By Liu Zhihua ( China Daily ) Updated: 2017-02-04 07:27:07
Blending Two Food Staples To Produce A Winner

Pizza-baozzi.[Photo provided to China Daily]

For Alex Cree, the idea for a pizza-baozzi fusion brand was born on a trip to Guangdong.

In the summer of 2015, when Alex Cree was on a trip to Guangdong and having a conversation with clients and colleagues, he had no idea that he would soon be changing his career.

The American came from an investment banking and consulting background, and was a successful consultant focused on the Chinese food and beverage industry.

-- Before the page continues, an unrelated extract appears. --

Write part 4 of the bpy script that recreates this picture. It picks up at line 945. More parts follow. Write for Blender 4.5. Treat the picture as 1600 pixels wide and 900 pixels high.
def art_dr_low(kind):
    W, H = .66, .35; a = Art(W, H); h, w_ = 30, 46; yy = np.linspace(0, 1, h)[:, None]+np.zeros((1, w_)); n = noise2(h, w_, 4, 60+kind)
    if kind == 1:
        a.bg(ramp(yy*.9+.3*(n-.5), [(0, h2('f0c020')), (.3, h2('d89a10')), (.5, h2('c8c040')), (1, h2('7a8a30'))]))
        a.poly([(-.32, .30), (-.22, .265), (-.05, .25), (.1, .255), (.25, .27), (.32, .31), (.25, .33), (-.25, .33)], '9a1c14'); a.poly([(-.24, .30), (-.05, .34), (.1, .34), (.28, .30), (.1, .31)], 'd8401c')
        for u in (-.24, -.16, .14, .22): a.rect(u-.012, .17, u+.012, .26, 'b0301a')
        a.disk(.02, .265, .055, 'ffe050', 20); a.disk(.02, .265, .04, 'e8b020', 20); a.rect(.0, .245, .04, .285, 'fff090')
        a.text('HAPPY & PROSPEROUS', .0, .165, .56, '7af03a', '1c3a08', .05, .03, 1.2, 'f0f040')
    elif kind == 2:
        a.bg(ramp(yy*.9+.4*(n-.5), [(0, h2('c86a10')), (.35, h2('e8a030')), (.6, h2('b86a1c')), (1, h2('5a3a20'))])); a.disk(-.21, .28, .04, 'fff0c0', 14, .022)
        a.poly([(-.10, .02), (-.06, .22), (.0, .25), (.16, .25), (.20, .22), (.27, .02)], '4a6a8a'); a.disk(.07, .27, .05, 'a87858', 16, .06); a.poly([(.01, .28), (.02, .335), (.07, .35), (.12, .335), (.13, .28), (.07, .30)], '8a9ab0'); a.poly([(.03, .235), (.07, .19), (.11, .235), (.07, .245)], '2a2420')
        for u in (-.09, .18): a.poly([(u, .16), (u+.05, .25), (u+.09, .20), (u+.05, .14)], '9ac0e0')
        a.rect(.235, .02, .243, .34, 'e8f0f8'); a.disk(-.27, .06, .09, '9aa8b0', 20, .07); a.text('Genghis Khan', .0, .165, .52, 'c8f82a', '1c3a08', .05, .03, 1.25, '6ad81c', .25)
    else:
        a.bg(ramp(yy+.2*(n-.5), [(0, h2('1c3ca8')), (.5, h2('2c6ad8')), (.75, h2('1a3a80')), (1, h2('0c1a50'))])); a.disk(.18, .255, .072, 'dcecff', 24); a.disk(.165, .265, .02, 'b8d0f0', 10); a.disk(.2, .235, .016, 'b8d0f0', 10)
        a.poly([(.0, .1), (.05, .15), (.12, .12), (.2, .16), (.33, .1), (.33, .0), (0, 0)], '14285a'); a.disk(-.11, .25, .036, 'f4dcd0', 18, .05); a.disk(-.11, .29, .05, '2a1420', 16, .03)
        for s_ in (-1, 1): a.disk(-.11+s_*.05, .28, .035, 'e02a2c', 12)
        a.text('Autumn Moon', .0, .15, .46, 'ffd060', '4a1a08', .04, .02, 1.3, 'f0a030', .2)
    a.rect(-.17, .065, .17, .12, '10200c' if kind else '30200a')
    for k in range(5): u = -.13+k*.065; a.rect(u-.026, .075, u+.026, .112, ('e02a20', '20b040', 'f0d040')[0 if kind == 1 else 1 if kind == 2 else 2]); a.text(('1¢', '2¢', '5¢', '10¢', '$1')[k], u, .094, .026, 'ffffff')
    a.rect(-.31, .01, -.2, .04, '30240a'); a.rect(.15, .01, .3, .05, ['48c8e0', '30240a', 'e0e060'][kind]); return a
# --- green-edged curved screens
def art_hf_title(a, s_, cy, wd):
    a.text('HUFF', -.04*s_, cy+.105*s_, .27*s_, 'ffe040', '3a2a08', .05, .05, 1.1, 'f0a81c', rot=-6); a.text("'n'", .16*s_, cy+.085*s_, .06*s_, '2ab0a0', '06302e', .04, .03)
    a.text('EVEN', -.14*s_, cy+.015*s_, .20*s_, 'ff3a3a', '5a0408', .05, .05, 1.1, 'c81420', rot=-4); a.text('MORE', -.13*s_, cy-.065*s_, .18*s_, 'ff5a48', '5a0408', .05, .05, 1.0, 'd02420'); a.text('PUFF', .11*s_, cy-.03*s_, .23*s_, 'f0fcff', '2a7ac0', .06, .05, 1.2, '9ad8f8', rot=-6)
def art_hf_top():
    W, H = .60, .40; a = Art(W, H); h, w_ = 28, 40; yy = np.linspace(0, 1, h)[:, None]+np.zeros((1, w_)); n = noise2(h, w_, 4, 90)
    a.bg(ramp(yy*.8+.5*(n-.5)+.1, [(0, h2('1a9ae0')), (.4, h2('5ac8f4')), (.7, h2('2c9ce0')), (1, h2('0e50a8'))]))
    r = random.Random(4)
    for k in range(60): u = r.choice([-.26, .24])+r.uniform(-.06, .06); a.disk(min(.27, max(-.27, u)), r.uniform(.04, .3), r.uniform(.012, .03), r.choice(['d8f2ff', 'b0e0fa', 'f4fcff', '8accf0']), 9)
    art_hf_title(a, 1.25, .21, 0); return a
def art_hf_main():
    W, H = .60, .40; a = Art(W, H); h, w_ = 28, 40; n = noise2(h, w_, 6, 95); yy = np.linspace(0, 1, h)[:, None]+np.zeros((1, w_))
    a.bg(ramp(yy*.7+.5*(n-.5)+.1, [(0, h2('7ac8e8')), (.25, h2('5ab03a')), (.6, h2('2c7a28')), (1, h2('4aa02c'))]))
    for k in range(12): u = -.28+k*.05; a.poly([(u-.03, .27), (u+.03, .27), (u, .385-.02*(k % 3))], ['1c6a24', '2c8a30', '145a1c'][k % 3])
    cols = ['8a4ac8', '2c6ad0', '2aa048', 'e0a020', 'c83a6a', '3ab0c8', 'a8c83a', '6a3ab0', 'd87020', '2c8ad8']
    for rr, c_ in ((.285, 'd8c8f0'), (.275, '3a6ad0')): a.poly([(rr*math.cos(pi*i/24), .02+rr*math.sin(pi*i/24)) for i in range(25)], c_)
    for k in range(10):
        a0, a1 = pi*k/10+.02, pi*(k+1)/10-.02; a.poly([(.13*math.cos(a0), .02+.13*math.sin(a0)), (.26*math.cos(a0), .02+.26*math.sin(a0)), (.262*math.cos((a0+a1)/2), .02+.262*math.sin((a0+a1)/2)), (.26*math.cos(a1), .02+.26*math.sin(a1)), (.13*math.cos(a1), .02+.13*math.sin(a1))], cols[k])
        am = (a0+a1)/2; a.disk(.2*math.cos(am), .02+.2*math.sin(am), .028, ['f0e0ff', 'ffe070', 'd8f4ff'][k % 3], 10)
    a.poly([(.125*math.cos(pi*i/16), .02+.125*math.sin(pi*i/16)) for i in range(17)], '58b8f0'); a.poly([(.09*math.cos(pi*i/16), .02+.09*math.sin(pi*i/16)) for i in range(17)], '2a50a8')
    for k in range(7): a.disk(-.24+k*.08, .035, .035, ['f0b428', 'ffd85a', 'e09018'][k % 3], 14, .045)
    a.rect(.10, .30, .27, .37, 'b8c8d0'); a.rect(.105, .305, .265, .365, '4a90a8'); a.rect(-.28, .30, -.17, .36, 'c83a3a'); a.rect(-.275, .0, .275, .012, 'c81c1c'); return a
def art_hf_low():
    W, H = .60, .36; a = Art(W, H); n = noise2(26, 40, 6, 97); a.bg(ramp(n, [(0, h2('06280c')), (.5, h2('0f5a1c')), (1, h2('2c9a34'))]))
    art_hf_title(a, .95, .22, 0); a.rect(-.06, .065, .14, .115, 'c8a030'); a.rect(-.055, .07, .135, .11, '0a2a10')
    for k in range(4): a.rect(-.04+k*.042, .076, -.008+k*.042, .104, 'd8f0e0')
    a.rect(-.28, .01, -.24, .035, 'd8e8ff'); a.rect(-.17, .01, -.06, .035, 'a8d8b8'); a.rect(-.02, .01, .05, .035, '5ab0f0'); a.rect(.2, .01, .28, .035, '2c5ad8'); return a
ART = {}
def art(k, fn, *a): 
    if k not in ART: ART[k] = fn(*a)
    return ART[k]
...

During the conversation, an American client praised Chinese baozi (steamed buns) for their taste and price, but complained that the fillings were not high quality and sometimes upset his stomach.

Then the whole group - comprising Chinese and Americans - started joking about putting Western fillings into Chinese baozi, and Cree said they should be called "Bao-zza".

The idea for a pizza-baozzi fusion stuck in his mind, and a year later, after developing recipes and business plans with partner Loren Heinold and other friends in Los Angeles, where he was living, Cree quit his job and returned to China to work full time on the project in mid-2016.

The idea was to take two common staple foods from the East and the West, and reinvent them, to create a new product that was unique, modern and delicious, according to Cree.

Their brainchild Baozza tastes like pizza but feels like baozi, except that the dough, which draws inspiration from both Western and Chinese cuisines, is a tasty, fragrant hybrid that includes baozi dough ingredients for texture and form, and a distinct blend of Italian herbs and cheese for flavor.

The product comes in four variants - - Margherita, Meat Lovers, BBQ Chicken and Spicy Hawaiian Jalape?o.

It took the team over a year of hard work to come up with the ingredients and the cooking methods, and to decide on the final recipes with help from both Western and Chinese chefs.

In July 2016, Cree and his team held their first pop-up event at UrWork, a co-working office space in Beijing, and sold almost 200 baozza in an hour and a half, even though people had never heard of anything like this before.